### Your task
Transcribe the lines below verbatim, skipping the images.

### Supplied information

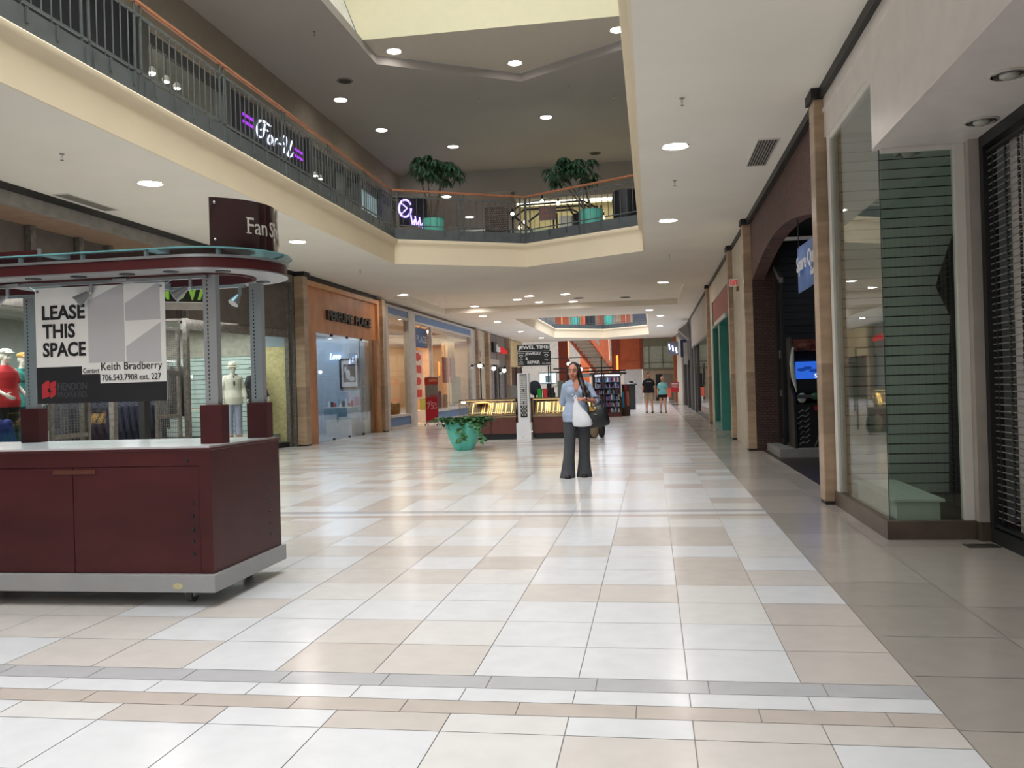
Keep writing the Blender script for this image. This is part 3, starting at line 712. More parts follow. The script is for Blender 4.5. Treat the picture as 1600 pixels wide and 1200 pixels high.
def beyond_arcade():
    b = MB(); b.box(1.85, 2.1, 17.25, 20.28, 0, 4.3); struct(b.build('wall_pale', mat('pale_wall', (206, 196, 178), .7)))
    t = thing('exit_sign', 'small red EXIT sign projecting from the pale wall beside a stone column', 'exit sign', (1.72, 19.0, 3.3))
    MB().box(1.66, 1.84, 18.98, 19.02, 3.30, 3.46).build('body', WHITE, t, bevel=.006)
    text('writing', 'EXIT', emis('exit_red', (220, 60, 56), .6), t, frame((1.75, 18.975, 3.38), (1, 0, 0), (0, 0, 1)), w=.15, h=.10, bold=.02)
    MB().box(1.80, 1.86, 18.95, 19.05, 3.2, 3.3).build('bracket', mat('exit_box', (120, 92, 66), .5), t)
    # teal shopfront
    TP = mat('teal_frame_paint', (62, 142, 130), .4, var=.03)
    t = thing('shopfront', 'teal framed shopfront with a red panel above the open doorway', 'shopfront', (1.9, 24.4, 0))
    MB().box(1.85, 2.05, 20.55, 28.3, 3.68, 4.26).build('fascia', mat('cream_fascia2', (214, 204, 186), .6), t)
    MB().box(1.86, 2.0, 21.2, 27.0, 2.98, 3.66).build('red_panel', mat('red_panel', (168, 92, 82), .6), t)
    m = MB(); m.box(1.84, 2.06, 27.0, 27.25, 0, 3.68); m.box(1.84, 2.06, 20.9, 21.2, 0, 3.68); m.box(1.84, 2.04, 21.2, 27.0, 2.88, 2.98); m.box(1.82, 2.1, 24.15, 24.6, 0, 2.88); m.box(1.84, 2.0, 24.6, 27.0, .0, .14); m.build('frame', TP, t)
    MB().obox((1.80, 23.6, 2.92), (.05, 3.6, .10), Matrix.Rotation(0, 3, 'X')).build('light_strip', mat('strip_white', (232, 230, 222), .5), t)
    MB().box(1.92, 1.93, 24.6, 27.0, .14, 2.88).build('pane', SHOPGLASS, t)
    MB().box(1.85, 2.0, 27.25, 28.3, 0, 3.68).build('side_wall', mat('cream_fascia2', (214, 204, 186), .6), t)
    b = MB(); b.box(4.8, 5.0, 20.3, 28.4, 0, 3.7); b.box(2.0, 5, 28.3, 28.4, 0, 3.7); b.box(2.1, 5, 20.2, 20.3, 0, 3.7); b.box(2.0, 5, 20.3, 28.3, 3.68, 3.75); struct(b.build('wall_teal_shop', mat('teal_shop_wall', (110, 112, 100), .7)))
    # pale shopfront with dark framed window
    DG = mat('charcoal_frame', (70, 72, 74), .4)
    t = thing('shopfront', 'pale shopfront with a big dark framed display window beyond the teal shop', 'shopfront', (1.9, 35, 0))
    MB().box(1.85, 2.1, 28.58, 42, 2.9, 4.3).build('fascia', mat('greige_fascia', (176, 168, 160), .6), t)
    m = MB(); m.box(1.84, 2.0, 28.6, 28.8, 0, 2.9); m.box(1.84, 2.0, 37, 37.15, 0, 2.9); m.box(1.84, 2.0, 28.8, 41.8, 2.82, 2.9); m.box(1.82, 2.1, 38.6, 39.4, 0, 2.9); m.box(1.84, 2.0, 28.8, 37, .0, .12); m.box(1.84, 2.0, 41.6, 42, 0, 4.3); m.build('frame', DG, t)
    MB().box(1.9, 1.91, 28.8, 37, .12, 2.82).build('pane', SHOPGLASS, t)
    MB().box(1.86, 1.885, 33.2, 33.7, 1.2, 2.0).build('notice_board', BLACK, t)
    b = MB(); b.box(4.6, 4.8, 28.4, 60, 0, 4.3); struct(b.build('wall_far_shops', mat('far_shop_wall', (176, 164, 146), .7)))
    # dark shop with awnings
    t = thing('shopfront', 'dark grey shopfront with two pointed awnings far along the right side', 'shopfront', (1.9, 47, 0))
    m = MB(); m.box(1.82, 2.2, 42, 53, 2.4, 4.33); m.box(1.82, 2.1, 42, 43, 0, 2.4); m.box(1.82, 2.1, 46, 47, 0, 2.4); m.box(1.82, 2.1, 51, 53, 0, 2.4); m.build('front', mat('dark_front', (66, 64, 62), .6), t)
    for y, mt_ in ((43.6, mat('awning_grey', (128, 122, 120), .7)), (48, mat('awning_grey', (128, 122, 120), .7))):
        m = MB(); m.add([(1.81, y-.7, 4.15), (1.81, y+.7, 4.15), (1.3, y+.5, 3.85), (1.3, y-.5, 3.85), (1.81, y-.7, 3.35), (1.81, y+.7, 3.35)], [(0, 1, 2, 3), (0, 3, 4), (1, 5, 2), (3, 2, 5, 4), (0, 4, 5, 1)]); m.build('awning', mt_, t)
    MB().box(1.5, 1.8, 46.2, 46.3, 2.6, 3.5).build('blue_sign', mat('sign_blue', (40, 52, 92), .5), t)
    MB().box(1.6, 1.8, 44.9, 45.0, 2.2, 3.3).build('white_sign', mat('sign_white', (190, 186, 180), .5), t)
    t = thing('neon_sign', 'bright bluish white lettering sign projecting on the far right side', 'sign', (1.3, 53.5, 3))
    MB().box(.98, 1.8, 53.5, 53.56, 2.95, 3.75).build('back_plate', mat('neon_plate', (120, 120, 130), .5), t)
    for k in range(4):
        m = MB(); m.tube([(1.06+.2*k, 53.47, 3.62-.11*k), (1.1+.2*k, 53.47, 3.28-.11*k)], .035, 6); m.build('tube', emis('neon_white', (215, 225, 255), 4), t)
    b = MB(); b.box(1.75, 2.2, 53, 60, 0, 4.33); struct(b.build('wall_right_far', mat('far_cream', (206, 194, 172), .7)))
    b = MB()
    for y in (53.4, 55.2, 57): b.box(1.6, 1.78, y, y+.3, 0, 4.3)
    struct(b.build('trim_8', WHITE))
    b = MB(); b.box(1.45, 1.8, 58.9, 59.9, 0, 4.3); struct(b.build('trim_9', mat('orange_wood', (168, 92, 50), .5, var=.15, stretch=(4, 4, .5))))
beyond_arcade()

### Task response
Keep writing the Blender script for this image. This is part 3, starting at line 712. More parts follow. The script is for Blender 4.5. Treat the picture as 1600 pixels wide and 1200 pixels high.
def beyond_arcade():
    b = MB(); b.box(1.85, 2.1, 17.25, 20.28, 0, 4.3); struct(b.build('wall_pale', mat('pale_wall', (206, 196, 178), .7)))
    t = thing('exit_sign', 'small red EXIT sign projecting from the pale wall beside a stone column', 'exit sign', (1.72, 19.0, 3.3))
    MB().box(1.66, 1.84, 18.98, 19.02, 3.30, 3.46).build('body', WHITE, t, bevel=.006)
    text('writing', 'EXIT', emis('exit_red', (220, 60, 56), .6), t, frame((1.75, 18.975, 3.38), (1, 0, 0), (0, 0, 1)), w=.15, h=.10, bold=.02)
    MB().box(1.80, 1.86, 18.95, 19.05, 3.2, 3.3).build('bracket', mat('exit_box', (120, 92, 66), .5), t)
    # teal shopfront
    TP = mat('teal_frame_paint', (62, 142, 130), .4, var=.03)
    t = thing('shopfront', 'teal framed shopfront with a red panel above the open doorway', 'shopfront', (1.9, 24.4, 0))
    MB().box(1.85, 2.05, 20.55, 28.3, 3.68, 4.26).build('fascia', mat('cream_fascia2', (214, 204, 186), .6), t)
    MB().box(1.86, 2.0, 21.2, 27.0, 2.98, 3.66).build('red_panel', mat('red_panel', (168, 92, 82), .6), t)
    m = MB(); m.box(1.84, 2.06, 27.0, 27.25, 0, 3.68); m.box(1.84, 2.06, 20.9, 21.2, 0, 3.68); m.box(1.84, 2.04, 21.2, 27.0, 2.88, 2.98); m.box(1.82, 2.1, 24.15, 24.6, 0, 2.88); m.box(1.84, 2.0, 24.6, 27.0, .0, .14); m.build('frame', TP, t)
    MB().obox((1.80, 23.6, 2.92), (.05, 3.6, .10), Matrix.Rotation(0, 3, 'X')).build('light_strip', mat('strip_white', (232, 230, 222), .5), t)
    MB().box(1.92, 1.93, 24.6, 27.0, .14, 2.88).build('pane', SHOPGLASS, t)
    MB().box(1.85, 2.0, 27.25, 28.3, 0, 3.68).build('side_wall', mat('cream_fascia2', (214, 204, 186), .6), t)
    b = MB(); b.box(4.8, 5.0, 20.3, 28.4, 0, 3.7); b.box(2.0, 5, 28.3, 28.4, 0, 3.7); b.box(2.1, 5, 20.2, 20.3, 0, 3.7); b.box(2.0, 5, 20.3, 28.3, 3.68, 3.75); struct(b.build('wall_teal_shop', mat('teal_shop_wall', (110, 112, 100), .7)))
    # pale shopfront with dark framed window
    DG = mat('charcoal_frame', (70, 72, 74), .4)
    t = thing('shopfront', 'pale shopfront with a big dark framed display window beyond the teal shop', 'shopfront', (1.9, 35, 0))
    MB().box(1.85, 2.1, 28.58, 42, 2.9, 4.3).build('fascia', mat('greige_fascia', (176, 168, 160), .6), t)
    m = MB(); m.box(1.84, 2.0, 28.6, 28.8, 0, 2.9); m.box(1.84, 2.0, 37, 37.15, 0, 2.9); m.box(1.84, 2.0, 28.8, 41.8, 2.82, 2.9); m.box(1.82, 2.1, 38.6, 39.4, 0, 2.9); m.box(1.84, 2.0, 28.8, 37, .0, .12); m.box(1.84, 2.0, 41.6, 42, 0, 4.3); m.build('frame', DG, t)
    MB().box(1.9, 1.91, 28.8, 37, .12, 2.82).build('pane', SHOPGLASS, t)
    MB().box(1.86, 1.885, 33.2, 33.7, 1.2, 2.0).build('notice_board', BLACK, t)
    b = MB(); b.box(4.6, 4.8, 28.4, 60, 0, 4.3); struct(b.build('wall_far_shops', mat('far_shop_wall', (176, 164, 146), .7)))
    # dark shop with awnings
    t = thing('shopfront', 'dark grey shopfront with two pointed awnings far along the right side', 'shopfront', (1.9, 47, 0))
    m = MB(); m.box(1.82, 2.2, 42, 53, 2.4, 4.33); m.box(1.82, 2.1, 42, 43, 0, 2.4); m.box(1.82, 2.1, 46, 47, 0, 2.4); m.box(1.82, 2.1, 51, 53, 0, 2.4); m.build('front', mat('dark_front', (66, 64, 62), .6), t)
    for y, mt_ in ((43.6, mat('awning_grey', (128, 122, 120), .7)), (48, mat('awning_grey', (128, 122, 120), .7))):
        m = MB(); m.add([(1.81, y-.7, 4.15), (1.81, y+.7, 4.15), (1.3, y+.5, 3.85), (1.3, y-.5, 3.85), (1.81, y-.7, 3.35), (1.81, y+.7, 3.35)], [(0, 1, 2, 3), (0, 3, 4), (1, 5, 2), (3, 2, 5, 4), (0, 4, 5, 1)]); m.build('awning', mt_, t)
    MB().box(1.5, 1.8, 46.2, 46.3, 2.6, 3.5).build('blue_sign', mat('sign_blue', (40, 52, 92), .5), t)
    MB().box(1.6, 1.8, 44.9, 45.0, 2.2, 3.3).build('white_sign', mat('sign_white', (190, 186, 180), .5), t)
    t = thing('neon_sign', 'bright bluish white lettering sign projecting on the far right side', 'sign', (1.3, 53.5, 3))
    MB().box(.98, 1.8, 53.5, 53.56, 2.95, 3.75).build('back_plate', mat('neon_plate', (120, 120, 130), .5), t)
    for k in range(4):
        m = MB(); m.tube([(1.06+.2*k, 53.47, 3.62-.11*k), (1.1+.2*k, 53.47, 3.28-.11*k)], .035, 6); m.build('tube', emis('neon_white', (215, 225, 255), 4), t)
    b = MB(); b.box(1.75, 2.2, 53, 60, 0, 4.33); struct(b.build('wall_right_far', mat('far_cream', (206, 194, 172), .7)))
    b = MB()
    for y in (53.4, 55.2, 57): b.box(1.6, 1.78, y, y+.3, 0, 4.3)
    struct(b.build('trim_8', WHITE))
    b = MB(); b.box(1.45, 1.8, 58.9, 59.9, 0, 4.3); struct(b.build('trim_9', mat('orange_wood', (168, 92, 50), .5, var=.15, stretch=(4, 4, .5))))
beyond_arcade()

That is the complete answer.